Friday, May 25, 2012

Another case of amnesia hits as 'Hardball' host Chris Matthews forgets his show began in '99

Chris Matthews caricature (Caricature by DonkeyHotey) Hardball host Chris Matthews offered quite the analysis this week on a panel at The Cable Show 2012 in Boston. Andrea Morabito reported:
[Matthews] argued that because of the rise of opinion-based news networks, the non-critical aspect of the media is gone, going as far to say that the reporting that verified the U.S. administration's claims about weapons of mass destruction in Iraq in 2002 would not happen today because of cable news.

"I would like to think there would be a reckoning we didn't have then because of modern media," Matthews said. "Twenty-four/seven is good because it's not only breadth, it's depth. Without cable, it is just network [television] thinking, embedded thinking, which is dangerous in a democracy."

Riiiiiiiight. Just one problem with that ... uh ... theory. Matthews's cable show began on MSNBC in 1999. Were he and all the others on MSNBC asking the tough questions about weapons of mass destruction? Challenging the Bush administration on alleged yellowcake buys by Iraq? Ferreting out secret CIA prisons?

Not exactly.

As the folks over at Fairness and Accuracy in Reporting make clear with some contemporary citations, MSNBC reporters were digging out the truth by demanding somebody else do it. Here's Dan Abrams on March 6, 2003:

"Well anyone making these allegations better be willing to defend exactly what they're saying. They're saying this administration is at the least morally corrupt, lying to the American public and the world about their motives and willing to have Americans die for that lie, and at worst, that they're actually abhorrent criminals. That's absurd."
Matthews, notorious for his incessant interrupting, didn't interrupt guests saying antiwar protesters were unAmerican and hated America. And he let Ann Coulter deliver her patented, below-the-belt sucker punches.

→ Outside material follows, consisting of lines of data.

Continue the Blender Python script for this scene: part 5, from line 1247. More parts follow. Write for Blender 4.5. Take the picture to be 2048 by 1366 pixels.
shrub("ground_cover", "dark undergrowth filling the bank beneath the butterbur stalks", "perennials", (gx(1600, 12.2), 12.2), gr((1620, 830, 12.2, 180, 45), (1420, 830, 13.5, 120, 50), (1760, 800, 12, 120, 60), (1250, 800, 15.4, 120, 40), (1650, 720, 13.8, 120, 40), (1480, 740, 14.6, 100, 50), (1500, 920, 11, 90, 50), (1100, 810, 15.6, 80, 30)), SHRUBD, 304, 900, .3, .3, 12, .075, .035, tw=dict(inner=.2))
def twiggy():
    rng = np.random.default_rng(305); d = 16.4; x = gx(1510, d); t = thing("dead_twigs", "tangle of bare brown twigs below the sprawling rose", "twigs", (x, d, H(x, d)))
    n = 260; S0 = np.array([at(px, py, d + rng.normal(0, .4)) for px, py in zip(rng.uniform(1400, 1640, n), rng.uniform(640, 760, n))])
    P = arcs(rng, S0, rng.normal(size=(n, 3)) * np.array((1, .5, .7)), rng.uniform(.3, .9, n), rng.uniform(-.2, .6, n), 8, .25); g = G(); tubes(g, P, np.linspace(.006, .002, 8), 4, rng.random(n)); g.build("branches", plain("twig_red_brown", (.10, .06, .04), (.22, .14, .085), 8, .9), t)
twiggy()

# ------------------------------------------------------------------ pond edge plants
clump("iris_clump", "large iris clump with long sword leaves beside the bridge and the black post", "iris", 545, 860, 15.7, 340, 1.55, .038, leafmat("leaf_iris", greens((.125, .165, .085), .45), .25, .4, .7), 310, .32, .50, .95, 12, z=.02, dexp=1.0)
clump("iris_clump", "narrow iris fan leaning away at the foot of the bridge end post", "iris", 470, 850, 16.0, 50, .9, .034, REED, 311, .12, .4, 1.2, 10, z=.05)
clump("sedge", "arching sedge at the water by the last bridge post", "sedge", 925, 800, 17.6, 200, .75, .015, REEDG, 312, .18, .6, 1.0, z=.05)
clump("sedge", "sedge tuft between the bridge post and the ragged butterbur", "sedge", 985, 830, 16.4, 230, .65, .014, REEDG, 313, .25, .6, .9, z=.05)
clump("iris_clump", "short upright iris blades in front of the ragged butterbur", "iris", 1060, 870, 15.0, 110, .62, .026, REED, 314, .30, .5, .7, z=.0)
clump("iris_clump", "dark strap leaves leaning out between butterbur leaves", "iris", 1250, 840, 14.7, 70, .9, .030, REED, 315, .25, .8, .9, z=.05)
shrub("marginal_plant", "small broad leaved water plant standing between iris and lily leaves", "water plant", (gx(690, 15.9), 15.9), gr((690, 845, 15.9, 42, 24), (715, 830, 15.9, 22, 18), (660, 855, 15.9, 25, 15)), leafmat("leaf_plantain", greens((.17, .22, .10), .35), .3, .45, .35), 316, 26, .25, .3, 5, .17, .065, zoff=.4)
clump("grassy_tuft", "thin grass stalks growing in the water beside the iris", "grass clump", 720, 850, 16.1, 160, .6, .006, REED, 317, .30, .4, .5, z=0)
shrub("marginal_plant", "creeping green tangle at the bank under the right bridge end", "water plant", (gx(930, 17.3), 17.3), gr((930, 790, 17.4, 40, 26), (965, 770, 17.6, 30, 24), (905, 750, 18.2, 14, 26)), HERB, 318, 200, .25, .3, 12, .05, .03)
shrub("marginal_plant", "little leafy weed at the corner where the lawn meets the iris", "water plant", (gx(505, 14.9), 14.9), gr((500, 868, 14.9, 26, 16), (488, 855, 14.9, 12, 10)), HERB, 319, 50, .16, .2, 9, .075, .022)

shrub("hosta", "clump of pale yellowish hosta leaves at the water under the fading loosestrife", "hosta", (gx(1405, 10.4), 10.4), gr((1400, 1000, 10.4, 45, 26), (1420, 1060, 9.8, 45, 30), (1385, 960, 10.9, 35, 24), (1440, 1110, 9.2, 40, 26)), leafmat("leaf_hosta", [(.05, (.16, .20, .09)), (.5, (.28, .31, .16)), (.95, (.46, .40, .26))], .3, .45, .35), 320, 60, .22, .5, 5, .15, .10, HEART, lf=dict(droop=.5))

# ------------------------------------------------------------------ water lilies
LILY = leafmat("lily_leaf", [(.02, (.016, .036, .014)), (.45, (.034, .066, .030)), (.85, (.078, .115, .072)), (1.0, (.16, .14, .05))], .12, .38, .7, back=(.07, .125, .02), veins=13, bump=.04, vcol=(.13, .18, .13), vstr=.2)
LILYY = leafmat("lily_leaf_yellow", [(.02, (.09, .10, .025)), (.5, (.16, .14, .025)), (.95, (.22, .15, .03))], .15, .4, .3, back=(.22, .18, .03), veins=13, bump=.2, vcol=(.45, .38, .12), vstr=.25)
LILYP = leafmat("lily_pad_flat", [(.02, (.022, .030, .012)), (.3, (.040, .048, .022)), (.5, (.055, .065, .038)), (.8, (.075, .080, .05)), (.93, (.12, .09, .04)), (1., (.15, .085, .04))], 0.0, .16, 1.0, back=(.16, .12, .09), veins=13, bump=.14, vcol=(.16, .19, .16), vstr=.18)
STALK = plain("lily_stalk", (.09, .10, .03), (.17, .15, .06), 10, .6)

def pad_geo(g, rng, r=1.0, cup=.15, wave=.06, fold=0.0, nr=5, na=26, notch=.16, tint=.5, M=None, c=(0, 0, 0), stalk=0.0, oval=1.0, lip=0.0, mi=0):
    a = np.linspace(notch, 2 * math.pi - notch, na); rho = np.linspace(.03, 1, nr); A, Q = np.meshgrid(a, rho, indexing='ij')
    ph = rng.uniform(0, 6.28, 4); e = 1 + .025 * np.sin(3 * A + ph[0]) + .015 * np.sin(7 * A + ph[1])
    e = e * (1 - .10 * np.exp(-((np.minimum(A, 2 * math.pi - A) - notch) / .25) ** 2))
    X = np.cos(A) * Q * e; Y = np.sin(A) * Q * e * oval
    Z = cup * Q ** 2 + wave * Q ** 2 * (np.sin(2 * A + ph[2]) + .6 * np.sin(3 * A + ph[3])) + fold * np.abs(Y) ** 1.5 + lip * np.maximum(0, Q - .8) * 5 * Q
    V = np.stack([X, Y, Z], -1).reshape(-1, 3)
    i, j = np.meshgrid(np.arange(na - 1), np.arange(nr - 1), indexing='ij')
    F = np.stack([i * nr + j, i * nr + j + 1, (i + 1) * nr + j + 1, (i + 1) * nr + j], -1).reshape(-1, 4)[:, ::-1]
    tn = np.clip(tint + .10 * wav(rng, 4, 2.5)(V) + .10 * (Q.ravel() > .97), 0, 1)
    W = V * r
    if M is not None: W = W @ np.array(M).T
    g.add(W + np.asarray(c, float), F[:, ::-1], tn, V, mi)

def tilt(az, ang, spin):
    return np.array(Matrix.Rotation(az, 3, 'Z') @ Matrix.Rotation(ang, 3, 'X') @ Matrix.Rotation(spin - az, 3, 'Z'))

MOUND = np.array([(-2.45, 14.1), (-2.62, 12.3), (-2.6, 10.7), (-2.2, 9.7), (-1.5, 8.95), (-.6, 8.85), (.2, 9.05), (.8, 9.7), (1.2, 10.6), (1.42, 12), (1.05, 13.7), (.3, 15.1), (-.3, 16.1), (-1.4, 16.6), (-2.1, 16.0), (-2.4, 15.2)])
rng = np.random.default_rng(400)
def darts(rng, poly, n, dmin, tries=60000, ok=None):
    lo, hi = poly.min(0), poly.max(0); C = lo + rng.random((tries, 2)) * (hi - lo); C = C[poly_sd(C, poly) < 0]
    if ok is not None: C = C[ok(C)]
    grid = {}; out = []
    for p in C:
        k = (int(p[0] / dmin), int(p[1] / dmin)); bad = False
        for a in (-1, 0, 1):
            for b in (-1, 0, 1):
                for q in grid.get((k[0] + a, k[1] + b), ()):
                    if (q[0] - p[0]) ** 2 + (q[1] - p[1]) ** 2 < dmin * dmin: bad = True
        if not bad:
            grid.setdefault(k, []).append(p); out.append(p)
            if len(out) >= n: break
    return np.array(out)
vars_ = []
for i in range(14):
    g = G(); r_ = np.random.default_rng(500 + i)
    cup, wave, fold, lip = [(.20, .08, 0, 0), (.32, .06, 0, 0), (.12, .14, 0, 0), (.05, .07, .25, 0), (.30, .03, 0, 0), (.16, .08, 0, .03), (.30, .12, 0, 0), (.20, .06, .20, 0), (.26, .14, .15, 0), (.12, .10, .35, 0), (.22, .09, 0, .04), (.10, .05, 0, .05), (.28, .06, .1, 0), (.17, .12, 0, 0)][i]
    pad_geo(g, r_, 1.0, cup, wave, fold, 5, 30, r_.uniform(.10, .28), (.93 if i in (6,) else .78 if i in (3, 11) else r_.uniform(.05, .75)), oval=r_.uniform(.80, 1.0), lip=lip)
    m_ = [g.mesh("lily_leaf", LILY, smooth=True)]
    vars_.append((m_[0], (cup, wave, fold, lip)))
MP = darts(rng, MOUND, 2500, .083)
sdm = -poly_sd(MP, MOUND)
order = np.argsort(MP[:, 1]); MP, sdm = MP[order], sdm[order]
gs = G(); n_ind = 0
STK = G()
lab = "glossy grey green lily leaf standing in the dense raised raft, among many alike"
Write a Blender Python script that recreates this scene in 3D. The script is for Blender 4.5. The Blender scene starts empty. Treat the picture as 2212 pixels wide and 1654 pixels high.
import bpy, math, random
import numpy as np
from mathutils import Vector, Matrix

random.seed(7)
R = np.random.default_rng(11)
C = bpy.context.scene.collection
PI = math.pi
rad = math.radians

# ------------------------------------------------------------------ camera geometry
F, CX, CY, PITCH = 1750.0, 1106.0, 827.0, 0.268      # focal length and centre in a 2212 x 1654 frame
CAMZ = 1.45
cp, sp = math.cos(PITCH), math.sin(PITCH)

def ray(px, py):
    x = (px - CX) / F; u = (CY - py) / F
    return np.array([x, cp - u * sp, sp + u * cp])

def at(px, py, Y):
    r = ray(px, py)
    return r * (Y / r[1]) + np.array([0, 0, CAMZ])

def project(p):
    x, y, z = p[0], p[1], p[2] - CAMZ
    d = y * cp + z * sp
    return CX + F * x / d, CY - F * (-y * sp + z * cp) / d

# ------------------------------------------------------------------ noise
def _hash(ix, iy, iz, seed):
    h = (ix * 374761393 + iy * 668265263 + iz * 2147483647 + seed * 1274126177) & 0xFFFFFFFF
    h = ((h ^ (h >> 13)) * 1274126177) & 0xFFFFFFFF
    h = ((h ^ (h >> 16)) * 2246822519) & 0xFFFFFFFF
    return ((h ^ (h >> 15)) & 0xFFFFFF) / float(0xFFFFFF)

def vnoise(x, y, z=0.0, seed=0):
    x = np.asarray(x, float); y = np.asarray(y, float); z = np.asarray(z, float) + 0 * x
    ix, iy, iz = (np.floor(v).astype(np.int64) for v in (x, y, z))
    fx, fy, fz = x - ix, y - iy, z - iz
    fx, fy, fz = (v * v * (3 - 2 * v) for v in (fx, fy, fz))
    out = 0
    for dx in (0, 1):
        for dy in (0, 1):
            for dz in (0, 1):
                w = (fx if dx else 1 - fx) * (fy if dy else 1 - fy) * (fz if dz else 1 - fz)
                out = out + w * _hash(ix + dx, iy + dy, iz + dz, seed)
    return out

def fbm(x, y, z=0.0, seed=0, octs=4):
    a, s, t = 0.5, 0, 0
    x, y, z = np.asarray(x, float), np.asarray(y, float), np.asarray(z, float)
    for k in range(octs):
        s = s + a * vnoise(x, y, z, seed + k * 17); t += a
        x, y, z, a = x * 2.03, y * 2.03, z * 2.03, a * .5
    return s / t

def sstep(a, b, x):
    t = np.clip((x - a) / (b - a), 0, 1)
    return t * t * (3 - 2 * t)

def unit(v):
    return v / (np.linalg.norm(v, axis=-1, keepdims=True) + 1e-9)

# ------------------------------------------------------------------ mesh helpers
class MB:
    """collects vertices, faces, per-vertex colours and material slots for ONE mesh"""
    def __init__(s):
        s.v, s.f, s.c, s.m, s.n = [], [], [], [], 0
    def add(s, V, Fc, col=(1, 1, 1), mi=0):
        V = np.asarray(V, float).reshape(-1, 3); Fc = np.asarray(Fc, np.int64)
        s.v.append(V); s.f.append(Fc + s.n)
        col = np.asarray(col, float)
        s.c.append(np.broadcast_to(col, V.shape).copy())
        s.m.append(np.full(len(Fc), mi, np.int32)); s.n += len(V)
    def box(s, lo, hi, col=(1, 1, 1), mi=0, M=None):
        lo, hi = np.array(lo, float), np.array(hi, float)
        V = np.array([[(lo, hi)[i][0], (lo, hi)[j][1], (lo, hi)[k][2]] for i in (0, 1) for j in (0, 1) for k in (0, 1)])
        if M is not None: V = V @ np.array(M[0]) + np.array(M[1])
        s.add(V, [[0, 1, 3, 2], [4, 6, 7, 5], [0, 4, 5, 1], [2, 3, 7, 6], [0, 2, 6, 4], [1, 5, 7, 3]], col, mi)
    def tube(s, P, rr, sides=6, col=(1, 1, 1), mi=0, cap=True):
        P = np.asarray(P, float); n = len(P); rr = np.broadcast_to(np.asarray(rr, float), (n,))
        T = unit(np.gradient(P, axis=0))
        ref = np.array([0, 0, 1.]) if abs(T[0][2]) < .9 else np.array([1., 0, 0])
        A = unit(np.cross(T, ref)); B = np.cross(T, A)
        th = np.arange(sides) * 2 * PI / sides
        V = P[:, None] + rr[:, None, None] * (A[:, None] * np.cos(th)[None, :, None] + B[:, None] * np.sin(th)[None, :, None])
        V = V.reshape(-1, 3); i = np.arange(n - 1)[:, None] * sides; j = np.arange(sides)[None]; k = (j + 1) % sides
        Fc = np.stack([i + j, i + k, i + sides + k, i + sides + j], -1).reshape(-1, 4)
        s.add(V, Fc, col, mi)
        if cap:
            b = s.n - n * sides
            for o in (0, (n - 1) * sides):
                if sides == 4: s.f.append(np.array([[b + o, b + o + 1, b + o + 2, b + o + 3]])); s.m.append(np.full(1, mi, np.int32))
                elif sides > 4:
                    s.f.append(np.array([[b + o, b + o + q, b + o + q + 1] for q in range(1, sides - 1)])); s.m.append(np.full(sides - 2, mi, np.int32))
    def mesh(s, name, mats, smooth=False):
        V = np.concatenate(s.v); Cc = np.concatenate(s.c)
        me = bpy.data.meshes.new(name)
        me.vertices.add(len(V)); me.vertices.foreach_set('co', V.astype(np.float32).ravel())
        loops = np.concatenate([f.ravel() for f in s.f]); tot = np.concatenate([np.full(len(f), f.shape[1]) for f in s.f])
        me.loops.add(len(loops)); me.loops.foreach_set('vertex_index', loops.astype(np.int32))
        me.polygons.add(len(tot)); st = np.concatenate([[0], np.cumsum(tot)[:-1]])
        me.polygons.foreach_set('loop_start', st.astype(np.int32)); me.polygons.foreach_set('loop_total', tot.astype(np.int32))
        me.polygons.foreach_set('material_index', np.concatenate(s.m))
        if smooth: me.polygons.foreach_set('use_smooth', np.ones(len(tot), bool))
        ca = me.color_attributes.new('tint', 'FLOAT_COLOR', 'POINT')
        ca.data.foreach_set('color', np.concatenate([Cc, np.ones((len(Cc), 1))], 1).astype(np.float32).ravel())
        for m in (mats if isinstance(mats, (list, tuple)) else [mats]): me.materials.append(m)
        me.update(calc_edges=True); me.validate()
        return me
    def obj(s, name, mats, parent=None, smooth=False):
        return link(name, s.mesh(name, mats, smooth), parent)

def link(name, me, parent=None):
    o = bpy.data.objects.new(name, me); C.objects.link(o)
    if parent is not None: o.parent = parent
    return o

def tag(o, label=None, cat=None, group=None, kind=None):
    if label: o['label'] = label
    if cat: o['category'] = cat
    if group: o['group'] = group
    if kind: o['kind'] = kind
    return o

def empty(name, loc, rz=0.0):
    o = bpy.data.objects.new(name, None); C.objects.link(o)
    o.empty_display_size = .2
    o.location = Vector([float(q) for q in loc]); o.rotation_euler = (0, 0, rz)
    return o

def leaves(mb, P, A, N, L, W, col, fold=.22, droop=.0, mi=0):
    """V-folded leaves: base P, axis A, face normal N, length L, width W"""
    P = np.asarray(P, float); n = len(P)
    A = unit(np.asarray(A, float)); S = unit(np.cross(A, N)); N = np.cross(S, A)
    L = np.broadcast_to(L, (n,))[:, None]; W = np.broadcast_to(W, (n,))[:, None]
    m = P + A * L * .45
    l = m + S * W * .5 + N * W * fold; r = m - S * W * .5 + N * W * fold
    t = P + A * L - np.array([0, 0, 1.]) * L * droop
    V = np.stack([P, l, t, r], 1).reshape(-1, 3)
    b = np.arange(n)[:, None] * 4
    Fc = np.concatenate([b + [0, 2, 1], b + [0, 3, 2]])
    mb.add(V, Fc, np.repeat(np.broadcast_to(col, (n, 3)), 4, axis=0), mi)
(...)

And while the most renowned of the MSNBC hosts, Phil Donahue, was one of the few pushing back against the coming war, Matthews was working successfully behind the scenes to get him fired.

From Matthews via digby:

"We're all neo-cons now."
(4/9/03)

"Why don't the damn Democrats give the president his day? He won today. He did well today."
(4/9/03)

And from here:

"[T]he president deserves everything he's doing tonight in terms of his leadership. He won the war. He was an effective commander. Everybody recognizes that, I believe, except a few critics. Do you think he is defining the office of the presidency, at least for this time, as basically that of commander in chief? That [...] if you're going to run against him, you'd better be ready to take [that] away from him."
(5/1/03)

And:

"We're proud of our president. Americans love having a guy as president, a guy who has a little swagger, who's physical, who's not a complicated guy like Clinton or even like Dukakis or Mondale, all those guys, McGovern. They want a guy who's president. Women like a guy who's president. Check it out. The women like this war. I think we like having a hero as our president. It's simple. We're not like the Brits."
(5/1/03)

Such talk from Matthews didn't stop then. Before Bush delivered his Nov. 30, 2005, speech at the U.S. Naval Academy, Matthews used "brilliant" and "brilliantly" twice to describe it, while castigating Democratic critics of the Iraq war as "carpers and complainers." A month later, he was saying Bush belonged on Mount Rushmore.

There are a few terrific diggers and verifiers and debunkers on the cable news shows. Chris Matthews ain't one of them.